Já o instrumental é todo um caso a parte — aqui você assiste de perto à magnificência do trabalho como obra de arte. Em uma sacada genial, as melodias dos instrumentos populares combinados com os sons de “instrumentos” não convencionais dão uma vida extra às faixas, alcançando o objetivo de Brian de ter a sua própria parede sonora.
Dentre os sons reproduzidos no álbum estão latidos de cachorros, barulhos de trens, sinos de bicicletas, garrafas de Coca-Cola (!), Electro-Theremin, Xilofones e por aí vai. Esse tipo de instrumentação é destacado na faixa-título do álbum e em “Let’s Go Away For Awhile”.
Enquanto que, em algumas músicas, os temas melancólicos das letras podem se contrapor com melodias mais felizes (como é o caso de “Sloop John B” e “I Know There’s An Answer”), os Beach Boys também têm sucesso em criar arranjos que possam transmitir com honestidade as mensagens mais tristes.
Isso é especialmente notado nas incríveis “Caroline, No”, “You Still Believe In Me” e “Don’t Talk (Put Your Head On My Shoulder)”. Pet Sounds é simplesmente impressionante porque a banda fez tudo se encaixar e combinar com excelência, tomando riscos quando podiam mas, ao mesmo tempo, sendo tradicional quando necessário.
Legado
O álbum é considerado não só um marco na carreira dos Beach Boys, mas também um dos melhores discos na história da música. Ele é um dos precursores do Rock Psicodélico, sendo que vários elementos do disco foram incorporados por bandas que ajudaram a criar e moldar o gênero.
Além disso, diversos jornalistas e escritores consideram Pet Sounds como o primeiro grande álbum conceitual do rock, destacando o fato do trabalho ser tratado não apenas como um conjunto de singles, mas sim como uma obra de arte, onde cada música complementa a mensagem dos compositores e um tema recorrente é utilizado em todas as faixas.
O trabalho também contribuiu e muito no campo de produção musical por causa da sua introdução de harmonias e timbres fora dos padrões, utilizando elementos de pop, jazz, música clássica e até avant-garde.

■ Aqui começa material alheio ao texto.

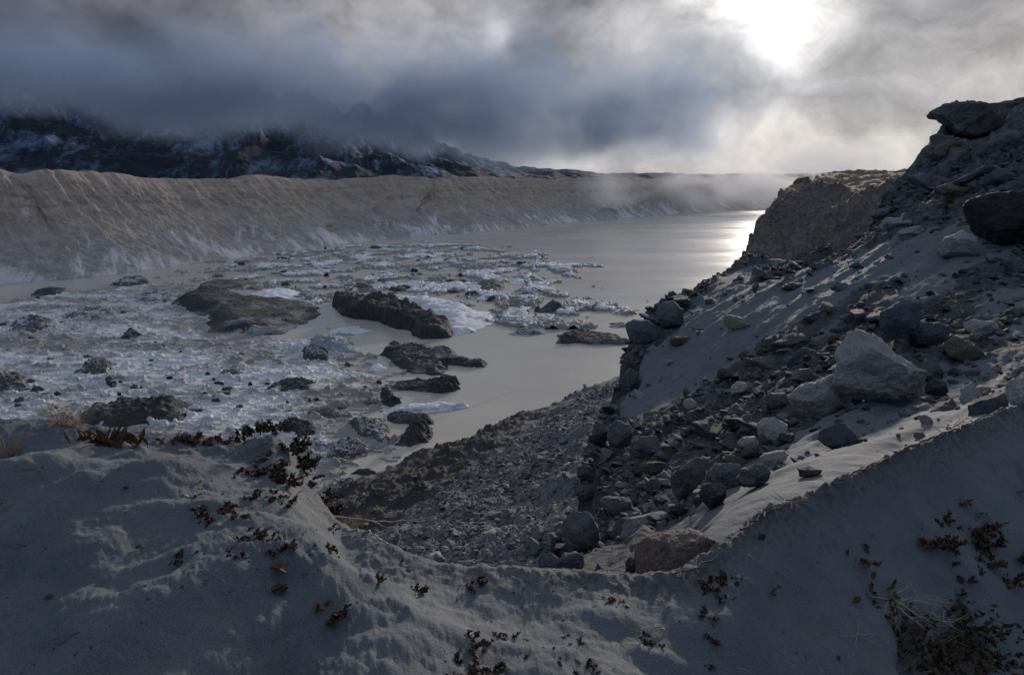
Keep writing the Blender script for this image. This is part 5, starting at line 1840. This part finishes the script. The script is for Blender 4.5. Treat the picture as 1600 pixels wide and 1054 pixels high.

Várias bandas e músicos já falaram sobre a influência do trabalho. Thom Yorke, líder do Radiohead, uma vez declarou que trechos de Ok Computer (1997) foram baseados na atmosfera de Pet Sounds. Já Roger Waters, em entrevista para a Rolling Stone, afirmou que o disco mudou toda sua visão sobre álbuns de estúdio. E para finalizar, Paul McCartney disse que “God Only Knows” é sua música favorita e confessou que o disco inspirou o Sgt. Pepper’s Lonely Hearts Club Band, clássico dos Beatles lançado em 1967. E essa é só uma pequena parcela dos elogios dados ao trabalho.
Dentre os prêmios, Pet Sounds é considerado o melhor disco de todos os tempos pela NME, The Times, MOJO e a Uncut, e a revista Rolling Stone considera o álbum o segundo melhor da história da música (atrás somente de Sgt. Peppers, dos Beatles).
Quando se trata de boa música, por mais que o catálogo dos Beach Boys seja rico, esse disco sempre será visto como um destaque, um ponto de inflexão no cenário musical por inúmeros fatores. Brian Wilson nos mostrou a importância de um álbum polido e bem tratado, e o resultado é uma verdadeira obra de arte. Pet Sounds pode estar completando 50 anos, mas seus treze hits com certeza são atemporais.